Rui Cardoso Martins

Atracção Fatal, última temporada

Ilustração: João Vasco Correia

Várias capitais, Rio de Janeiro, Nova Iorque, Madrid, Lisboa! Um remoinho de emoções, aviões, perseguições, agressões, reconciliações, vilões. Uma grande história de amor!
Só que não, só que não… Nem pouco mais ou menos. Como disse no fim a advogada do banqueiro M., com toda a gente esgotada da sordidez, da prolongada tristeza do caso:

— Pode haver algo de novelesco. Mas isso acaba logo que se lêem as ameaças. Os e-mails são de uma agressividade e de um grau de ofensa extremos. Lembra até um pouco aquele filme, “Atracção Fatal”. Não sabemos até onde isto podia ir.

O banqueiro M., no seu fato de seda, num corpo de ginásio às sete da manhã, alto, já grisalho, falou no tribunal. Nas costas, a mulher que foi a sua sombra na última década . De cara escondida nos oxigenados do cabelo, ela olhava para baixo para não o ver. Quando foi para o Rio de Janeiro, em 2008, o banqueiro M., português, conheceu a gestora G., brasileira, e mantiveram “uma relação amorosa, sem coabitação”. M. era casado, tinha filhos, e em Maio de 2009 “o ofendido terminou a relação com a arguida, situação que esta não aceitou”.

M. exagerava no número:

— Centenas de milhares de mensagens, um milhão de vezes de todas as formas possíveis e imaginárias!
Mas a história dá-lhe razão. Ela não aceitou. Quando se mudou do Rio de Janeiro para Madrid, G. apareceu-lhe cinco vezes, armando escândalo público na sede da empresa. Em Nova Iorque, onde viveu 18 meses,

G. surgiu de novo à porta. Voltou a Madrid e ela não desistiu. Toda a gente do seu mundo extenso – a mulher, os pais, os cunhados, os primos, os chefes, os empregados, os conhecidos – toda a gente sabia que onde M. fosse, viria atrás uma mulher aos gritos e com ela o escândalo, a chacota e o sofrimento.

Voltou para Portugal há dois anos.

A ex-amante mudou-se para cá.
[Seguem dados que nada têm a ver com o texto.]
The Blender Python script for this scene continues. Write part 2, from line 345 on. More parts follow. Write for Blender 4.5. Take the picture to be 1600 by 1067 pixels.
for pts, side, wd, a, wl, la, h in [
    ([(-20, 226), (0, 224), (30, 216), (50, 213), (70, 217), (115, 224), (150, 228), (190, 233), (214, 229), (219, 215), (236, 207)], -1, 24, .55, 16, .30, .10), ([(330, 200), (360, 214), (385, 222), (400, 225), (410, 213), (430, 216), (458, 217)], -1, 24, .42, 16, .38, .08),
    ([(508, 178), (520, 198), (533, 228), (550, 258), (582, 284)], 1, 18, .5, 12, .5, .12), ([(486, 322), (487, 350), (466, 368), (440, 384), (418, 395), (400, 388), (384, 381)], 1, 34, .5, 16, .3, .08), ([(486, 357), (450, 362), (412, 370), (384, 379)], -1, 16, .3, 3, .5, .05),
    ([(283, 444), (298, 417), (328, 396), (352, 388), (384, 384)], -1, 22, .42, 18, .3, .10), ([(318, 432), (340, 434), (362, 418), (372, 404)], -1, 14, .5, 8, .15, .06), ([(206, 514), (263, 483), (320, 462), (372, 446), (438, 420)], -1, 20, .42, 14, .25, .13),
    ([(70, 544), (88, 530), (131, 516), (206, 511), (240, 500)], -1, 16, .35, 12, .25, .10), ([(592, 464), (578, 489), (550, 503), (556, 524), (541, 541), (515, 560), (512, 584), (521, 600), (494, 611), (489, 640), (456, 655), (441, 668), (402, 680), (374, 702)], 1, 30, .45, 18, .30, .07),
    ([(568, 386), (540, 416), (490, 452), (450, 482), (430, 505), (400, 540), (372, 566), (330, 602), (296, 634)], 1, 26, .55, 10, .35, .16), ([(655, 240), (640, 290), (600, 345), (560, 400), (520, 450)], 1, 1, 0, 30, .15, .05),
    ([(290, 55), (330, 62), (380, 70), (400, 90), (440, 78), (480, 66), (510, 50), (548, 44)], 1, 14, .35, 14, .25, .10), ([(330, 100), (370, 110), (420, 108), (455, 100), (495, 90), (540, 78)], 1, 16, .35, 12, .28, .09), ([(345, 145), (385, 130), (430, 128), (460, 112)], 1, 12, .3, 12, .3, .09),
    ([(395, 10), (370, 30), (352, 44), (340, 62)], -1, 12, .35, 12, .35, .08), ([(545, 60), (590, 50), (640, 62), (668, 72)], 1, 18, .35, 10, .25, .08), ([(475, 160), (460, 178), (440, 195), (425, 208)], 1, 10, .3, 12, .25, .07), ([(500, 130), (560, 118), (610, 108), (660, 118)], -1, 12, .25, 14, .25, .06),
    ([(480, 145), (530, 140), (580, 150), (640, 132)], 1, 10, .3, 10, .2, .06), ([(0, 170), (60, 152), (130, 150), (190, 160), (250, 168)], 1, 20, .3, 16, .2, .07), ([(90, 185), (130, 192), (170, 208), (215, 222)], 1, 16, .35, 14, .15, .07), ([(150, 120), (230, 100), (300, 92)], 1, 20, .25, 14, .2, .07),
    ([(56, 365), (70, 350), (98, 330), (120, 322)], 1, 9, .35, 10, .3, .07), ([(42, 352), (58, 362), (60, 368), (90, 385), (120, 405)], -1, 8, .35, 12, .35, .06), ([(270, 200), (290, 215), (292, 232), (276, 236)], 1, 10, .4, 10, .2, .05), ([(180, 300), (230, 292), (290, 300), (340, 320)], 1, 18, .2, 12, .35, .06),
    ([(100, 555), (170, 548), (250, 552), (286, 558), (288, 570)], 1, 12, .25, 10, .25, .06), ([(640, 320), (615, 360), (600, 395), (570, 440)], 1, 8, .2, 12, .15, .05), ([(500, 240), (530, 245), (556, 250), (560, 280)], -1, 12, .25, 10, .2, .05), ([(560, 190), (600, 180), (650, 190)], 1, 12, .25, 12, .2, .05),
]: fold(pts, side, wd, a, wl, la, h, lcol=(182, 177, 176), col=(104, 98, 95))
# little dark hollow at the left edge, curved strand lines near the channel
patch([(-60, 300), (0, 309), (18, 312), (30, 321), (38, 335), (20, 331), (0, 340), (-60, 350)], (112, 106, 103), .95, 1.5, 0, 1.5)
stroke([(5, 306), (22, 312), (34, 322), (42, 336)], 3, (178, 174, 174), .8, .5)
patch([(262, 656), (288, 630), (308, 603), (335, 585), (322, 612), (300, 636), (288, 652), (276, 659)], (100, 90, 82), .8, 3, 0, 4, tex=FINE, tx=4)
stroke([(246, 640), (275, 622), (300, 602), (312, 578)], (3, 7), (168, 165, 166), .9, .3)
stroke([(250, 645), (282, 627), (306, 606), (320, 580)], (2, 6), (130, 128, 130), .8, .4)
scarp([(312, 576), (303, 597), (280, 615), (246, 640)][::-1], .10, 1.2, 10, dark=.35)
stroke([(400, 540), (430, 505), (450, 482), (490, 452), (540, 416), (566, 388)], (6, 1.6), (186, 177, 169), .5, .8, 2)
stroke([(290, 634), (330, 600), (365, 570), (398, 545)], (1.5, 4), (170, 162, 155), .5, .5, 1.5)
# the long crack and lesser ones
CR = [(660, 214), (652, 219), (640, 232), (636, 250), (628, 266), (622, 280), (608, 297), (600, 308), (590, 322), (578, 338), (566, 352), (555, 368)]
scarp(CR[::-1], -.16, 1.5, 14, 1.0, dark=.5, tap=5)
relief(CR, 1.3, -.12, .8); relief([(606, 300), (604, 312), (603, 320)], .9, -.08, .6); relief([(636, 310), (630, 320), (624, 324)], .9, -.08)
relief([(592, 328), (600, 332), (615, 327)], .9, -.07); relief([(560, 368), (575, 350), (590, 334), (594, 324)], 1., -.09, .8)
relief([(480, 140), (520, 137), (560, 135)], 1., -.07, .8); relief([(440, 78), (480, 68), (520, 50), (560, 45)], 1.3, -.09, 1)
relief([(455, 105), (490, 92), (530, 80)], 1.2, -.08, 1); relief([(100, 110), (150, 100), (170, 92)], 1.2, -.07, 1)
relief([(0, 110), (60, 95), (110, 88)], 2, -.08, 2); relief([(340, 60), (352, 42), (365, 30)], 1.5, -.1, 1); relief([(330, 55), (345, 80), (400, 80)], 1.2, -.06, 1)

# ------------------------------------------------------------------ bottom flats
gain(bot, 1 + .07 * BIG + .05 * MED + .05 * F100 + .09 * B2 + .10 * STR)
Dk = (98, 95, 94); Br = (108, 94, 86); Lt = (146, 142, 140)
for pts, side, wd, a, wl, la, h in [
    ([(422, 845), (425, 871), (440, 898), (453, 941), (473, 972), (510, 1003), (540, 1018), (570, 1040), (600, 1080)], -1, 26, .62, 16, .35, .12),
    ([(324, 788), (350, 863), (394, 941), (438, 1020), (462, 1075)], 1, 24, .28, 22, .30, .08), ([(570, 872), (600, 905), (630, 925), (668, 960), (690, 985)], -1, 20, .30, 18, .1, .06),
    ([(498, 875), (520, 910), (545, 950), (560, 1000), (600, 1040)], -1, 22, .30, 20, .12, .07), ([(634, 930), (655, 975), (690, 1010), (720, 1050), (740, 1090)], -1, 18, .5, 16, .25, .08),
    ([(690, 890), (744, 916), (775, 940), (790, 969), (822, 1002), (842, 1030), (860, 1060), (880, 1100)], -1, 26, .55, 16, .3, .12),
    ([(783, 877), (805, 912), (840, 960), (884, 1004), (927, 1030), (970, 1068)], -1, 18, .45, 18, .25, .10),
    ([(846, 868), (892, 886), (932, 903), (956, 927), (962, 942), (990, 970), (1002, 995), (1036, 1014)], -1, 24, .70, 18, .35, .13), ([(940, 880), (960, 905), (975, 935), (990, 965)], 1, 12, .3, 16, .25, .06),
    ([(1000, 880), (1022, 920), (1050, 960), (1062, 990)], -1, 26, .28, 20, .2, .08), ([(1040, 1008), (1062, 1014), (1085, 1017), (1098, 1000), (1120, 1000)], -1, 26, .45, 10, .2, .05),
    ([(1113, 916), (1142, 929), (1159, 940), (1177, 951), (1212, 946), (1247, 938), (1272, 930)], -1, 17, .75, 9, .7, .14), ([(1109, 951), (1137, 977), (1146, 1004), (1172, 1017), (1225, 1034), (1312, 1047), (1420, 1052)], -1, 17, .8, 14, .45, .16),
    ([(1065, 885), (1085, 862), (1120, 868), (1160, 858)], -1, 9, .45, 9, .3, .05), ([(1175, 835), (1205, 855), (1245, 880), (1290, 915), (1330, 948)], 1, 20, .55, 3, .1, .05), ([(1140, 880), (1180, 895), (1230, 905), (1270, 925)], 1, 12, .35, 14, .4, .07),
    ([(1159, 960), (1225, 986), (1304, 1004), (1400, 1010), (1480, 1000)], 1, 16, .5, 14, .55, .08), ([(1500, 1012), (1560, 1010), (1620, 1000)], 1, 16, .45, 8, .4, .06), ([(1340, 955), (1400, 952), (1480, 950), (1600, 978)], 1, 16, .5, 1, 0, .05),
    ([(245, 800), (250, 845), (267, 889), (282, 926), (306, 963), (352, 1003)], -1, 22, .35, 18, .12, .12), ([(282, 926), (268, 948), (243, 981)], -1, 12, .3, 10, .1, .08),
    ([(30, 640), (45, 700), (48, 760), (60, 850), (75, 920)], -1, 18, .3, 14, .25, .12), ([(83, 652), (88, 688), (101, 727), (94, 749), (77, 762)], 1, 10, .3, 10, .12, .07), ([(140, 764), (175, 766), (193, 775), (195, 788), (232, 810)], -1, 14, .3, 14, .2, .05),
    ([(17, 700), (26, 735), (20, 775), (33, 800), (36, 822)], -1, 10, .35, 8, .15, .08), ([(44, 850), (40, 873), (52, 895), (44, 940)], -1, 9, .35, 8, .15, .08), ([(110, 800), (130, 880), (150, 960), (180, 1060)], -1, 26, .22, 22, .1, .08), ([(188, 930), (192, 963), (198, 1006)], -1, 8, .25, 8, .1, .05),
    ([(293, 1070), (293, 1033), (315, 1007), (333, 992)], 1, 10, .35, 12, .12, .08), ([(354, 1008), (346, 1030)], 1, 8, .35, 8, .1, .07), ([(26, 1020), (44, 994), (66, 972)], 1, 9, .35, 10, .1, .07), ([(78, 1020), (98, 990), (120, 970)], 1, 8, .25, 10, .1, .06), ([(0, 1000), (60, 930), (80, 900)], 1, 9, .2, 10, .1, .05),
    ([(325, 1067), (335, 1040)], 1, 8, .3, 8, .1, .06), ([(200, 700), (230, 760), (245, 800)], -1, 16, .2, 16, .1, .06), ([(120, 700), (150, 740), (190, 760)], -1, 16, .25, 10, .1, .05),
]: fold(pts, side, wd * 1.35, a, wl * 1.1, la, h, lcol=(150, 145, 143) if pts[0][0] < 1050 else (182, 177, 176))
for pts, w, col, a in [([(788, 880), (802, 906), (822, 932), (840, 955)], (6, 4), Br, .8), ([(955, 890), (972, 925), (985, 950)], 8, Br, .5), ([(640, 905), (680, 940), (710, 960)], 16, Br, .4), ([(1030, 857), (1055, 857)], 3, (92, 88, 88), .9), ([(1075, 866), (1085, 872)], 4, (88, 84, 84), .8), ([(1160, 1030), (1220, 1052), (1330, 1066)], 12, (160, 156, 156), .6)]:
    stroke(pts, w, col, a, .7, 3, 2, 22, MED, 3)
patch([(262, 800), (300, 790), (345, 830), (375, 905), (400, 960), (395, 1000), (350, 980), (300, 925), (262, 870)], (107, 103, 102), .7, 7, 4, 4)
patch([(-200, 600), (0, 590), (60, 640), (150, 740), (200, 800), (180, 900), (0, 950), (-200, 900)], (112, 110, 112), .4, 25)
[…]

Ele fez queixa à polícia.

— Sentia-me preocupado.

— Por si? Por alguém?

— Não necessariamente por mim. Mas por haver outras pessoas. Tenho mulher e três crianças pequenas.
A mulher entrou. Concentrada, magra, camisa branca, ténis, adereços simples e caríssimos. O que sabia ela? Tudo. (A outra chamava-lhe “escrota” e “miserável sem dignidade”.)

— Durante longos períodos de tempo, várias vezes por dia. E-mails muito ofensivos. É difícil fingir que isto não aconteceu. Provoca um estado de preocupação, uma total impotência. Não podemos fazer nada, o que é que podemos fazer?

O seu marido sentia vergonha? Ele pediu desculpas?

— A mim própria, claro, à minha irmã… Não há explicação…

— Sente que ainda há pessoas que o gozam?

— Acho que isto deixou de estar na mira… Isto não é propriamente uma novela, é a vida real.

— Sente medo?

— Mais pelos nossos filhos. Não sei o que é que esta senhora pode fazer. Se não pode ir à escola e inventar coisas e…

— Como homem e mulher, como casal, afectou-os?

— Afectou, claro. Esta senhora perseguiu-nos por todos os lugares onde fomos. Mas acho que até serviu para o contrário, para nos aproximarmos mais.
No último dia, G. teve uma última palavra. Que nunca usara gritos e já pensava vir para Portugal há muito.

— Peço desculpa, é isso, vocês podiam estar a usar o tempo com outro assunto. Também… quero pedir desculpas a mim própria, para pôr um ponto final, por ter perdido tantos anos por uma pessoa pela qual agora eu sinto total desprezo.

O tribunal condenou G. por “violência doméstica” e proibiu-a de contactar M. por qualquer meio. Escolho três mensagens entre os “milhões” (tanto erro de português, tanta maiúscula, o ódio): “Eu me fodo MAS ACABO COM SUA VIDA!!!! TENHA HONRA E PAKAVRA SEU FILHO DA PUTA DESGRAÇADO DE MERDA!!! EU ARROMBO SEU RABO ESTÁ ENTENDO???? EU É QUE VOU DETERMINAR SE TE QUERO OU NÃO!!! AGORA QUEM MANDA AQUI SOU EU!!!!!!” “VOU PRESA MAS MATO E PRIMEIRO ACABO COM SUA VIDA.”

Depois falava em carinho e confiança: “Bebê, em que posso melhorar para ter vc de volta?”.